As we all know, LotFP is not about combat and killing monsters for xp's sake. The rules make it clear. I nevertheless have a question with hit points : is their fast increase, when PCs level up, the best way to handle this low combat ambiance ?
I was thinking about how True20 handles health, which is to avoid hit point entirely. I'm not sure I'm sold on the mechanism as is, but I really dislike the hit point mechanic turning higher level characters into "10 goblins stab your wizard and you just laugh" so it's something worth raising.
The attack roll is d20 + your attack bonus (your appropriate stat bonus + attack bonus for class). Your target number is the target's defense: 10 + *their* combat bonus + dodge/parry. Other things like blindness, size, range, clumsy weapon etc. modify your attack roll as usual.
Success means you add the weapon's damage bonus (a flat stat such as +2 for a medium weapon, which is not unlike the basic dice accorded weapons in LotFP) plus any str bonus.
So you roll your TOUGHNESS versus target of 15 + that Damage Bonus, and you do that by rolling d20 + armor + Constitution. armor is +1 for the lightest to +6 for full heavy plate, the kind you can't move around in.
This means that you fail your Toughness, you get bruised and hurt. Fail by 5, you're also stunned and wounded. by 10, you're staggered and disabled, and by 15 you're unconscious and dying. Each "level" of injury is -1 on future Toughness saves, and it's cumulative: you fail two Toughness saves from two separate attacks and you are at -2 (stunned and wounded).

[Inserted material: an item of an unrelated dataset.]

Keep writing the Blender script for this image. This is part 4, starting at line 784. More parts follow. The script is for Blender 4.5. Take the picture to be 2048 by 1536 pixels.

Armor in True20 is damage-ablative: it soaks damage rather than resisting the attack directly. This makes it a little easier to deal with Touch and other similar attacks, though.
However, such an approach would require a house rule similar to the ones suggested in another thread where attack bonuses for all classes do increase, just more slowly.
Any feedback on how this might be usable for LotFP?